Problem to work on
Emit the entire listing verbatim.
+---+
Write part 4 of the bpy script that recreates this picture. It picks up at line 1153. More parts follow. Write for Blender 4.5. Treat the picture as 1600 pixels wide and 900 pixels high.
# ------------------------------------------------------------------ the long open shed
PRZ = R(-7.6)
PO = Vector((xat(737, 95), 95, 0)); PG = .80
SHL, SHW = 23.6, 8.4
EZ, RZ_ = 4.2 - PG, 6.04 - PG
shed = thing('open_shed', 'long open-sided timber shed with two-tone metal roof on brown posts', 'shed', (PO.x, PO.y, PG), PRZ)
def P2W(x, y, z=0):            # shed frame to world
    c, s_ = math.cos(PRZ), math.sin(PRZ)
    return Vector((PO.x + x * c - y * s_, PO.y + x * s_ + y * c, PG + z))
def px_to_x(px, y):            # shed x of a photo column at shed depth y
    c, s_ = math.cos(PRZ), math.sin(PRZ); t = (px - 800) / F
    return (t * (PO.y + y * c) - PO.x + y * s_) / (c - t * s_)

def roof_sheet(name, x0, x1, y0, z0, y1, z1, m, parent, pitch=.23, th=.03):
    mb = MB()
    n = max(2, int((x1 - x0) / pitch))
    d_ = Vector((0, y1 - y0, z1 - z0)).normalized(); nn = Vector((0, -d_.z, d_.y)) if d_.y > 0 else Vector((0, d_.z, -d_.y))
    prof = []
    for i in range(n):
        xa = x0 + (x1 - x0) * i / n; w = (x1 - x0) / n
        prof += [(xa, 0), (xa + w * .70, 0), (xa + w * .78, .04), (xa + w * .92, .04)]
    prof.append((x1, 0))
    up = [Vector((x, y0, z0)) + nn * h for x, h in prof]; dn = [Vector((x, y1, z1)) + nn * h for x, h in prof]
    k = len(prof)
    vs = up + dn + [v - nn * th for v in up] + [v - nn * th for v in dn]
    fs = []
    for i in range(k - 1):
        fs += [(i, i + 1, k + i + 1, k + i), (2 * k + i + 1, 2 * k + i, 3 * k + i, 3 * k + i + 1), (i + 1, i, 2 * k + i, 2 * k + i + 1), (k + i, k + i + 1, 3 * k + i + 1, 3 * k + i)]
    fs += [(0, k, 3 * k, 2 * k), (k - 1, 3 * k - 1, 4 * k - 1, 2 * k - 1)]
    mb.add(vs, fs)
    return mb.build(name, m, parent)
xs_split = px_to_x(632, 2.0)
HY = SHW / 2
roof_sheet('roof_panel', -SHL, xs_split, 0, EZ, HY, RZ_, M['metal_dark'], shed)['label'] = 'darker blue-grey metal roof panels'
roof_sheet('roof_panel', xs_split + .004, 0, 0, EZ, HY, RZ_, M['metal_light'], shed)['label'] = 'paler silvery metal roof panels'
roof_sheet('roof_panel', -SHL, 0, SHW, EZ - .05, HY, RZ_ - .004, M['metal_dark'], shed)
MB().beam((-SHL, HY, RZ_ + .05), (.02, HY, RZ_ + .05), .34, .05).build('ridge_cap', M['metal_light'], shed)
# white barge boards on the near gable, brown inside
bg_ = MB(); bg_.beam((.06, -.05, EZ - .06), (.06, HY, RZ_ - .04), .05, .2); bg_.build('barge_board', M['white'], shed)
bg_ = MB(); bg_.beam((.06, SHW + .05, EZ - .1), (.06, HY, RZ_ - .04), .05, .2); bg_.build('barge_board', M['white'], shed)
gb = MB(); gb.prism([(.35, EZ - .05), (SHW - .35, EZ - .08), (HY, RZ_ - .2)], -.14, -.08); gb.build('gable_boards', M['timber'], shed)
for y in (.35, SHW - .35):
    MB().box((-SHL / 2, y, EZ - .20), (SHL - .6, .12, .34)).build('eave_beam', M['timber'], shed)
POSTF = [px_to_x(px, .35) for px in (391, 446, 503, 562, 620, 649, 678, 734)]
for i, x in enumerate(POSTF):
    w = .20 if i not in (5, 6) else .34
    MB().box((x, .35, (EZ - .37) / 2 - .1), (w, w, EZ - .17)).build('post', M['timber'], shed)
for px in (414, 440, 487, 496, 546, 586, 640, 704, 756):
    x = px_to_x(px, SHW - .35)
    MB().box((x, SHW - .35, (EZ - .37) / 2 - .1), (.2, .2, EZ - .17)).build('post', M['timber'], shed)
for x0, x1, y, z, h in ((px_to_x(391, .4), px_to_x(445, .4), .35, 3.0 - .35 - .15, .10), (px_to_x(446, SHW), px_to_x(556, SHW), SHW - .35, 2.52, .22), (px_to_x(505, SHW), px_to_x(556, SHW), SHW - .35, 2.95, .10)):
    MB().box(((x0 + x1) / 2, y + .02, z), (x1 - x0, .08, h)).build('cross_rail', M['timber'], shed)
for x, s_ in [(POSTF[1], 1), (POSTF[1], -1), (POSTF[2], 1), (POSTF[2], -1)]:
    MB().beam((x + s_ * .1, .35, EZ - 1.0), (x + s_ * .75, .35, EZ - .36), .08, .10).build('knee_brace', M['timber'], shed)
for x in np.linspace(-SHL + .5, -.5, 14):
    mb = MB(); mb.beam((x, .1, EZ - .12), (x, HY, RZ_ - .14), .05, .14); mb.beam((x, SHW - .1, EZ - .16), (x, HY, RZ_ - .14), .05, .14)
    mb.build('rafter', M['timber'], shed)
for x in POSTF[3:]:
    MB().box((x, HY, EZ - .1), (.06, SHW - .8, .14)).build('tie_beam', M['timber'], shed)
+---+
Exercise solution
Write part 4 of the bpy script that recreates this picture. It picks up at line 1153. More parts follow. Write for Blender 4.5. Treat the picture as 1600 pixels wide and 900 pixels high.
# ------------------------------------------------------------------ the long open shed
PRZ = R(-7.6)
PO = Vector((xat(737, 95), 95, 0)); PG = .80
SHL, SHW = 23.6, 8.4
EZ, RZ_ = 4.2 - PG, 6.04 - PG
shed = thing('open_shed', 'long open-sided timber shed with two-tone metal roof on brown posts', 'shed', (PO.x, PO.y, PG), PRZ)
def P2W(x, y, z=0):            # shed frame to world
    c, s_ = math.cos(PRZ), math.sin(PRZ)
    return Vector((PO.x + x * c - y * s_, PO.y + x * s_ + y * c, PG + z))
def px_to_x(px, y):            # shed x of a photo column at shed depth y
    c, s_ = math.cos(PRZ), math.sin(PRZ); t = (px - 800) / F
    return (t * (PO.y + y * c) - PO.x + y * s_) / (c - t * s_)

def roof_sheet(name, x0, x1, y0, z0, y1, z1, m, parent, pitch=.23, th=.03):
    mb = MB()
    n = max(2, int((x1 - x0) / pitch))
    d_ = Vector((0, y1 - y0, z1 - z0)).normalized(); nn = Vector((0, -d_.z, d_.y)) if d_.y > 0 else Vector((0, d_.z, -d_.y))
    prof = []
    for i in range(n):
        xa = x0 + (x1 - x0) * i / n; w = (x1 - x0) / n
        prof += [(xa, 0), (xa + w * .70, 0), (xa + w * .78, .04), (xa + w * .92, .04)]
    prof.append((x1, 0))
    up = [Vector((x, y0, z0)) + nn * h for x, h in prof]; dn = [Vector((x, y1, z1)) + nn * h for x, h in prof]
    k = len(prof)
    vs = up + dn + [v - nn * th for v in up] + [v - nn * th for v in dn]
    fs = []
    for i in range(k - 1):
        fs += [(i, i + 1, k + i + 1, k + i), (2 * k + i + 1, 2 * k + i, 3 * k + i, 3 * k + i + 1), (i + 1, i, 2 * k + i, 2 * k + i + 1), (k + i, k + i + 1, 3 * k + i + 1, 3 * k + i)]
    fs += [(0, k, 3 * k, 2 * k), (k - 1, 3 * k - 1, 4 * k - 1, 2 * k - 1)]
    mb.add(vs, fs)
    return mb.build(name, m, parent)
xs_split = px_to_x(632, 2.0)
HY = SHW / 2
roof_sheet('roof_panel', -SHL, xs_split, 0, EZ, HY, RZ_, M['metal_dark'], shed)['label'] = 'darker blue-grey metal roof panels'
roof_sheet('roof_panel', xs_split + .004, 0, 0, EZ, HY, RZ_, M['metal_light'], shed)['label'] = 'paler silvery metal roof panels'
roof_sheet('roof_panel', -SHL, 0, SHW, EZ - .05, HY, RZ_ - .004, M['metal_dark'], shed)
MB().beam((-SHL, HY, RZ_ + .05), (.02, HY, RZ_ + .05), .34, .05).build('ridge_cap', M['metal_light'], shed)
# white barge boards on the near gable, brown inside
bg_ = MB(); bg_.beam((.06, -.05, EZ - .06), (.06, HY, RZ_ - .04), .05, .2); bg_.build('barge_board', M['white'], shed)
bg_ = MB(); bg_.beam((.06, SHW + .05, EZ - .1), (.06, HY, RZ_ - .04), .05, .2); bg_.build('barge_board', M['white'], shed)
gb = MB(); gb.prism([(.35, EZ - .05), (SHW - .35, EZ - .08), (HY, RZ_ - .2)], -.14, -.08); gb.build('gable_boards', M['timber'], shed)
for y in (.35, SHW - .35):
    MB().box((-SHL / 2, y, EZ - .20), (SHL - .6, .12, .34)).build('eave_beam', M['timber'], shed)
POSTF = [px_to_x(px, .35) for px in (391, 446, 503, 562, 620, 649, 678, 734)]
for i, x in enumerate(POSTF):
    w = .20 if i not in (5, 6) else .34
    MB().box((x, .35, (EZ - .37) / 2 - .1), (w, w, EZ - .17)).build('post', M['timber'], shed)
for px in (414, 440, 487, 496, 546, 586, 640, 704, 756):
    x = px_to_x(px, SHW - .35)
    MB().box((x, SHW - .35, (EZ - .37) / 2 - .1), (.2, .2, EZ - .17)).build('post', M['timber'], shed)
for x0, x1, y, z, h in ((px_to_x(391, .4), px_to_x(445, .4), .35, 3.0 - .35 - .15, .10), (px_to_x(446, SHW), px_to_x(556, SHW), SHW - .35, 2.52, .22), (px_to_x(505, SHW), px_to_x(556, SHW), SHW - .35, 2.95, .10)):
    MB().box(((x0 + x1) / 2, y + .02, z), (x1 - x0, .08, h)).build('cross_rail', M['timber'], shed)
for x, s_ in [(POSTF[1], 1), (POSTF[1], -1), (POSTF[2], 1), (POSTF[2], -1)]:
    MB().beam((x + s_ * .1, .35, EZ - 1.0), (x + s_ * .75, .35, EZ - .36), .08, .10).build('knee_brace', M['timber'], shed)
for x in np.linspace(-SHL + .5, -.5, 14):
    mb = MB(); mb.beam((x, .1, EZ - .12), (x, HY, RZ_ - .14), .05, .14); mb.beam((x, SHW - .1, EZ - .16), (x, HY, RZ_ - .14), .05, .14)
    mb.build('rafter', M['timber'], shed)
for x in POSTF[3:]:
    MB().box((x, HY, EZ - .1), (.06, SHW - .8, .14)).build('tie_beam', M['timber'], shed)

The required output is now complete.